Friday 30 January 2009

African-Americans: The Power and the Glory (I)

Louis Egbe Mbua


Saying zero to hero: will grossly underestimate, if not demean, the spectacular rise of people of African decent in the United States of America; moreso if we apply that phrase as a qualification for the phenomenon. That there are no appropriate words to phrase these remarkable achievements means that it must be classically -- though not the same -- as biblical as the story of the Israelites.

The election and then inauguration of an African-American complete with his African-American wife as the first family of America is an achievement that compares well with that of Joseph being appointed the Prime Minister of Egypt straight from slavery almost 4000 years ago.

The African-American story is one of the most amazing events to have come to pass since recorded history began. Not only is the rise meteoric but was covered in blood; and then power and glory. Just how they managed to carve such a shinning and promising destiny for themselves remains a mystery which has to be demystified: so that other oppressed peoples of the human race may emulate and master these strategies to benefit and free themselves from the vice-grip of tyranny and terror.

While it is evident in historical records that slavery was officially abolished in America by law in 1865 under the watchful eye of the great Abraham Lincoln Presidency, it can be clearly induced that enslavement of African-Americans; and all its symbols and implications was spiritually and utterly destroyed in all its forms and remnants the world over on the 20 January 2009 when Barak Obama was inaugaurated the 44th President of the United States of America . Today, all Americans are free regardless of race.

It has been a long and extraordinary story that will outlive history: for the story is history on its own. When the first captured Africans arrived Jamestown, Virginia in 1619, never did it occur, by any stretch of their imagination, that it would take 390 years for their time to come in the new world. Nor did the pioneer slaves envisaged the despicable cruelty and the unimaginable suffering they were to endure under their new masters. How they managed to survive physically and spiritually in the face of such unceasing attack on their dignity and physical being is a mystery; and a subject that should be explored.

For a people to effectively determine their destiny, there has to be a powerful leadership in place to meet the challenges of the defining moments. A poor leadership structure at a time of epoch-making events may set back the course of a people several hundred years back. The author believes that after the abolition of slavery, powerful African-American leaders quickly emerged to wrestle with the newly found freedom; and meet the challenges of poverty, psychological trauma and civil rights abuses but with no material resources.

It would seem that one of the first institutions the leaders created and established in rock was the African-American church. As much as a human law can destine a man's rights and being to be three-fifth of a man it is agreed that in a free world, we cannot deny a man the right to worship. Again, a solid Christian base will expose a people to moral values, high expectations on accountability, forgiveness of a fellow man, theology, spiritual strength, knowledge, love and education. Foremost and ingrained within these values in the rise of the African-American is the knowledge of the God of Justice.

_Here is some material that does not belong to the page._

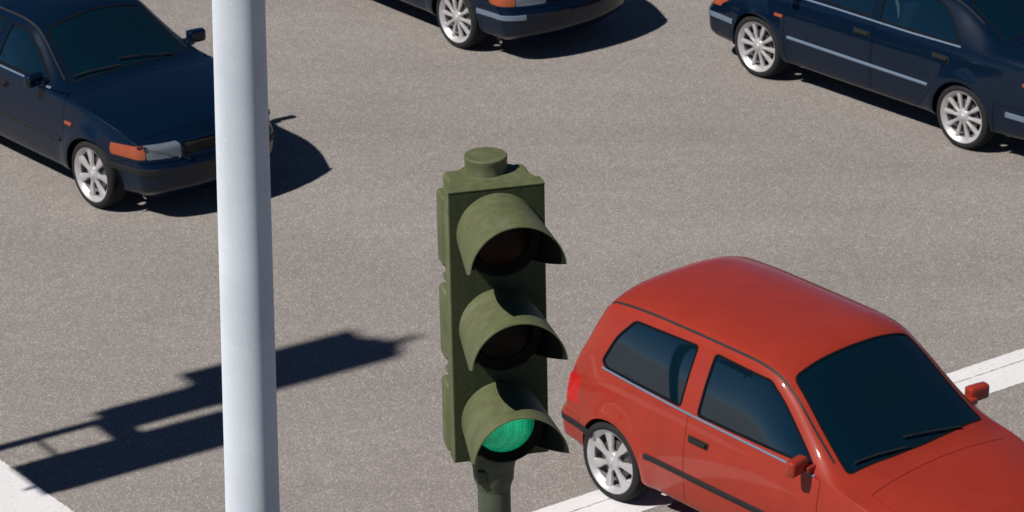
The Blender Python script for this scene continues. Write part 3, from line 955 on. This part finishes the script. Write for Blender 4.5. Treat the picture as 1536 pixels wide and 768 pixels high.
def place(root, heading, local, px, py, z):
    """put the car so that its point `local` stands at the measured spot"""
    p = ground(px, py, z)
    rz = R(heading)
    lx, ly = local
    root.rotation_euler = (0, 0, rz)
    root.location = (p.x - (lx * math.cos(rz) - ly * math.sin(rz)), p.y - (lx * math.sin(rz) + ly * math.cos(rz)), 0)

GRP = 'dark blue saloon cars crossing the junction'
sed = build_car(SEDAN, 'saloon_car', M['navy'], 1)
sed_mid = copy_tree(sed)
sed_right = sed
sed = build_car(SALOON, 'saloon_car', M['navy'], 1)
place(sed, -48.8, (1.275, -.82), 137, 262, .305)
place(sed_mid, -50.0, (1.275, -.82), 683, 27, .305)
place(sed_right, 180 - 47.3, (1.275, .82), 1135, 70, .305)
tag(sed, 'dark blue saloon car at upper left, bonnet and right headlight partly behind the pale pole', 'car', GRP)
tag(sed_mid, 'dark car of which only the front wheel and bumper show at the top edge', 'car', GRP)
tag(sed_right, 'dark blue saloon car at upper right, both near wheels and pale side strip in view', 'car', GRP)
red = build_car(HATCH, 'hatchback_car', M['red'], 1)
place(red, -49.0, (-1.235, -.86), 912, 694, .305)
tag(red, 'red hatchback driving over the white stop line beside the traffic light', 'car')

# ------------------------------------------------------------------ traffic lights
def make_head(parent, Mx, W=0.34, HH=1.02, n=3, lit=2, pitch=0.352, r=0.142, L0=0.31, flare=0.168, lens_r=0.107, board=None, detail=True):
    """signal head; Mx places it: local x = width, local -y = facing, z up, origin = centre of the face plane"""
    def T(v): return Mx @ Vector(v)
    hb = bmesh.new()
    add_box(hb, (0, 0.033, 0), (W, 0.066, HH), 0.004)
    centres = [(n - 1) / 2 * pitch - k * pitch - 0.003 for k in range(n)]
    for zc in centres:
        add_box(hb, (0, 0.060 + 0.065, zc - 0.004), (W - 0.05, 0.140, pitch - 0.016), 0.02)
        add_box(hb, (0, 0.060 + 0.050, zc - 0.012), (W + 0.016, 0.095, pitch - 0.085), 0.02)
        if zc < centres[0] - 0.01:
            for s_ in (-1, 1):
                add_box(hb, (s_ * (W / 2 - 0.012), 0.10, zc + pitch / 2 - 0.012), (0.022, 0.035, 0.018), 0.005)
    hb.transform(Mx)
    head = obj_bm('signal_housing', hb, M['olive'], parent, angle=35)
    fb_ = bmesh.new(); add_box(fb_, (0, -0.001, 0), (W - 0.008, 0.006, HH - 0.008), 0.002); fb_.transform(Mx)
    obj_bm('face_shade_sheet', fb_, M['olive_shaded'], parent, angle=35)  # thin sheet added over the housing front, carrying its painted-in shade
    # roof plate narrowing to the rear
    tb = bmesh.new()
    fr = [(-W / 2, -0.006), (W / 2, -0.006), (W / 2, 0.025), (0.095, 0.165), (0.05, 0.205), (-0.05, 0.205), (-0.095, 0.165), (-W / 2, 0.025)]
    up = [tb.verts.new((x, y, HH / 2 + 0.002 + (0.010 if y > 0.1 else 0))) for x, y in fr]
    dn = [tb.verts.new((x, y, HH / 2 - (0.004 if y < 0.1 else 0.030))) for x, y in fr]
    tb.faces.new(up); tb.faces.new(dn[::-1])
    for i in range(len(fr)):
        j = (i + 1) % len(fr)
        tb.faces.new((up[i], dn[i], dn[j], up[j]))
    bmesh.ops.recalc_face_normals(tb, faces=tb.faces)
    bmesh.ops.bevel(tb, geom=tb.edges[:], offset=0.0012, segments=1, affect='EDGES')
    tb.transform(Mx)
    obj_bm('top_plate', tb, M['olive'], parent, angle=35)
    if board:
        bb = bmesh.new(); add_box(bb, (board[2], 0.045, 0), (board[0], 0.012, board[1]), 0.004); bb.transform(Mx)
        obj_bm('backing_board', bb, M['olive'], parent, angle=35)
    for k, zc in enumerate(centres):
        # tunnel visor: open below
        vb = bmesh.new()
        seg = 56; rows = 8
        def ext(a):      # reach at angle a (deg): 90 = top, 180 = left seen from behind the visor mouth
            d = abs(a - 90)
            return L0 if d <= 85 else max(0.055, L0 - (d - 85) * 0.0056)
        A = np.linspace(-50, 230, seg + 1)
        outer = []; inner = []
        for i in range(rows + 1):
            t = i / rows
            ro, ri = [], []
            for a in A:
                e = ext(a) * t
                rr = r + (flare - r) * (e / L0)
                droop = -0.028 * (e / L0)
                ca, sa = math.cos(R(a)), math.sin(R(a))
                ro.append(vb.verts.new((rr * ca, -e, zc + rr * sa + droop)))
                ri.append(vb.verts.new(((rr - 0.004) * ca, -e, zc + (rr - 0.004) * sa + droop)))
            outer.append(ro); inner.append(ri)
        for i in range(rows):
            for j in range(seg):
                vb.faces.new((outer[i][j], outer[i][j + 1], outer[i + 1][j + 1], outer[i + 1][j])).material_index = 0
                vb.faces.new((inner[i][j], inner[i + 1][j], inner[i + 1][j + 1], inner[i][j + 1])).material_index = 1
        for j in range(seg):
            vb.faces.new((outer[-1][j], outer[-1][j + 1], inner[-1][j + 1], inner[-1][j])).material_index = 0
        for j in (0, seg):
            for i in range(rows):
                vb.faces.new((outer[i][j], outer[i + 1][j], inner[i + 1][j], inner[i][j])).material_index = 0
        bmesh.ops.recalc_face_normals(vb, faces=vb.faces)
        vb.transform(Mx)
        obj_bm('visor', vb, [M['olive'], M['visor_inside']], parent, angle=50)
        # lens ring + lens
        rb = bmesh.new()
        mt = Matrix.Translation((0, 0, zc)) @ Matrix.Rotation(R(90), 4, 'X')
        add_lathe(rb, [(r - 0.0052, 0.001), (r - 0.0052, 0.078), (r - 0.011, 0.080), (lens_r + 0.004, 0.060), (lens_r - 0.001, 0.058), (lens_r - 0.001, 0.03)], 48, mt)
        bmesh.ops.recalc_face_normals(rb, faces=rb.faces)
        rb.transform(Mx)
        lr = obj_bm('lens_ring', rb, M['visor_inside'], parent, angle=40)
        lb = bmesh.new()
        prof = [(lens_r * math.sin(R(a)) / math.sin(R(90)), 0.052 + 0.030 * math.cos(R(a))) for a in np.linspace(90, 1, 12)]
        rings = add_lathe(lb, prof, 48, mt); cap(lb, rings[-1])
        bmesh.ops.recalc_face_normals(lb, faces=lb.faces)
        lb.transform(Mx)
        names = ['red', 'amber', 'green']
        kk = k if n == 3 else min(k, 2)
        lo = obj_bm('lens', lb, M['lens_' + names[kk]] if not (kk == 2 and lit != k) else M['lens_off'], lr)
        if detail:
            lo['label'] = {'red': 'dark unlit red lens', 'amber': 'dark unlit amber lens', 'green': 'glowing green lens'}[names[kk]] if n == 3 else 'unlit lens'
    return head
M['lens_off'] = mat_lens('green_lens_off', (0.01, 0.07, 0.045))

# the nearby light: face centre measured at (748, 486), about 435 px per metre
D = 5475 / 435.0
fc = at_depth(748.5, 487, D)
YAW = R(13.5)
tl = empty('traffic_light', (fc.x, fc.y + 0.11, 0))
Mw = Matrix.Translation(fc) @ Matrix.Rotation(-R(1.05), 4, 'Y') @ Matrix.Rotation(YAW, 4, 'Z')
base_inv = Matrix.Translation((-fc.x, -fc.y - 0.11, 0))
Ml = base_inv @ Mw
make_head(tl, Ml)
# cap on the roof
cb = bmesh.new()
mt = Ml @ Matrix.Translation((0, 0.150, 0.51))
rg = add_lathe(cb, [(0.074, 0.0), (0.073, 0.018), (0.073, 0.046), (0.0745, 0.050), (0.0745, 0.060), (0.072, 0.0635)], 48, mt)
cap(cb, rg[-1])
bmesh.ops.recalc_face_normals(cb, faces=cb.faces)
obj_bm('mast_cap', cb, M['olive'], tl, angle=35)
# clamp, collar and mast
pb = bmesh.new()
mt = Ml @ Matrix.Translation((-0.008, 0.10, -0.51))
rg = add_lathe(pb, [(0.080, 0.02), (0.084, -0.03), (0.084, -0.05), (0.078, -0.06), (0.074, -0.085), (0.071, -0.125), (0.064, -0.14), (0.060, -0.16)], 40, mt)
bmesh.ops.recalc_face_normals(pb, faces=pb.faces)
add_box(pb, mt @ Vector((-0.055, -0.052, -0.09)), (0.03, 0.03, 0.05), 0.005)
add_box(pb, mt @ Vector((0.085, 0, -0.03)), (0.03, 0.035, 0.05), 0.008)
obj_bm('collar', pb, M['olive_pole'], tl, angle=40)
top_local = mt @ Vector((0, 0, -0.12))
pm = bmesh.new()
add_tube(pm, [top_local, (top_local.x + top_local.z * math.tan(R(1.05)), top_local.y, 0.0)], 0.0585, 32)
obj_bm('mast', pm, M['olive_pole'], tl, angle=40)
bb = bmesh.new(); add_lathe(bb, [(0.16, 0.0), (0.16, 0.02), (0.085, 0.03), (0.08, 0.25), (0.06, 0.27)], 32, Matrix.Translation((top_local.x + top_local.z * math.tan(R(1.05)), top_local.y, 0)))
obj_bm('base_flange', bb, M['olive_pole'], tl, angle=35)
tag(tl, 'olive green traffic light with three hooded lenses, the lowest glowing green', 'traffic light')

# the second set of signals, out of frame on the left, whose shadow falls on the road
s2 = Vector((math.cos(R(SHADOW_AZ)), math.sin(R(SHADOW_AZ)))); n2 = Vector((-s2.y, s2.x))
TE = math.tan(R(SUN_EL))
o2 = Vector((-3.4854, 24.8206))
LL = 2.6
mb_ = o2 - s2 * LL
tl2 = empty('traffic_signal_mast', (mb_.x, mb_.y, 0))
def zof(a): return (a + LL) * TE
rz2 = math.atan2(s2.y, s2.x) - R(90)      # local +y = away from the sun, local -y faces the sun; local -x = +b side
rot2 = Matrix.Rotation(rz2, 4, 'Z')
pm = bmesh.new(); add_tube(pm, [(0, 0, 0), (0, 0, zof(3.1)), (0, 0, zof(3.30))], [0.055, 0.050, 0.034], 24)
obj_bm('mast', pm, M['olive_pole'], tl2, angle=40)
def head_at(a0, a1, b0, b1, n, board=None):
    z0, z1 = zof(a0), zof(a1)
    hh = z1 - z0; bc = (b0 + b1) / 2
    Mx = rot2 @ Matrix.Translation((-bc, -0.16, (z0 + z1) / 2))
    W = b1 - b0
    make_head(tl2, Mx, W=W, HH=hh, n=n, lit=-1, pitch=hh / n * 0.97, r=min(W * .40, hh / n * .42), L0=0.28, flare=min(W * .44, hh / n * .46), lens_r=min(W * .33, hh / n * .34), board=board, detail=False)
head_at(1.42, 3.04, -0.26, 0.20, 3, board=(0.67, (3.04 - 1.42) * TE * 0.98, -0.11))
head_at(0.60, 1.40, -0.24, 0.17, 2)
head_at(-0.34, 1.40, -0.90, -0.34, 3)
ab = bmesh.new()
add_tube(ab, [rot2 @ Vector((0, 0, zof(0.48))), rot2 @ Vector((0.62, 0, zof(0.48)))], 0.10, 16)
add_tube(ab, [rot2 @ Vector((0.74, -0.05, zof(-0.52))), rot2 @ Vector((0.70, -0.05, zof(-0.2)))], 0.02, 8)
add_tube(ab, [rot2 @ Vector((0, 0, zof(-0.12))), rot2 @ Vector((0.62, 0, zof(-0.12)))], 0.018, 10)
obj_bm('bracket_arm', ab, M['olive_pole'], tl2, angle=40)
bb = bmesh.new(); add_lathe(bb, [(0.16, 0.0), (0.16, 0.02), (0.085, 0.03), (0.08, 0.25), (0.05, 0.27)], 32)
obj_bm('base_flange', bb, M['olive_pole'], tl2, angle=35)
tag(tl2, 'tall mast with stacked green signal heads beyond the left edge, casting the long road shadow', 'traffic light')

# ------------------------------------------------------------------ lamp post in front
def post_point(px, D): 
    p = at_depth(px, 384, D); return p
Dp = 10.6
pc = at_depth(368.5, 384, Dp)
r_mid = 80.5 / 2 / 5475 * Dp
taper = 0.0062
lp = empty('lamp_post', (pc.x, pc.y, 0))
def rad(z): return r_mid + (pc.z - z) * taper * 0.62
ztop = pc.z + 2.6
pm = bmesh.new()
tilt = -0.003
zs = np.linspace(0, ztop, 30)
add_tube(pm, [((pc.z - z) * tilt, 0, z) for z in zs], [rad(z) for z in zs], 96)
obj_bm('post', pm, M['post'], lp, angle=40)
am = bmesh.new()
xt = (pc.z - ztop) * tilt
add_tube(am, [(xt, 0, ztop - 0.05), (xt - 0.05, 0, ztop + 0.4), (xt - 0.4, -0.1, ztop + 0.75), (xt - 1.2, -0.3, ztop + 0.85)], [0.05, 0.045, 0.04, 0.035], 16)
obj_bm('arm', am, M['post'], lp, angle=50)
lm = bmesh.new()
add_box(lm, (xt - 1.5, -0.37, ztop + 0.86), (0.7, 0.28, 0.14), 0.05, Matrix.Rotation(R(14), 3, 'Z'))
obj_bm('lamp_head', lm, M['post'], lp, angle=50)
tag(lp, 'pale grey round steel post standing in front, running from top to bottom edge', 'post')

The African-American Church base gave them the knowledge of social justice and its anti-thesis: gross social injustice and violations of human and civil rights. Thus, just within 100 years after slavery was abolished in 1865 entered Dr. Martin Luther King, a firey baptist minister of the church, pioneer fighter of modern American Civil Rights and an African-American leader of outstanding leadership qualities. Dr. King won the Nobel Peace Prize in 1964.

African-Americans established a strong leadership structure, found a power base in their churches and delivered themselves from the shackles of oppression when Lyndon Johnson guided the passing of the Civil Rights Bill envisaged by the assassinated American President John F. Kennedy so that all Americans could be free.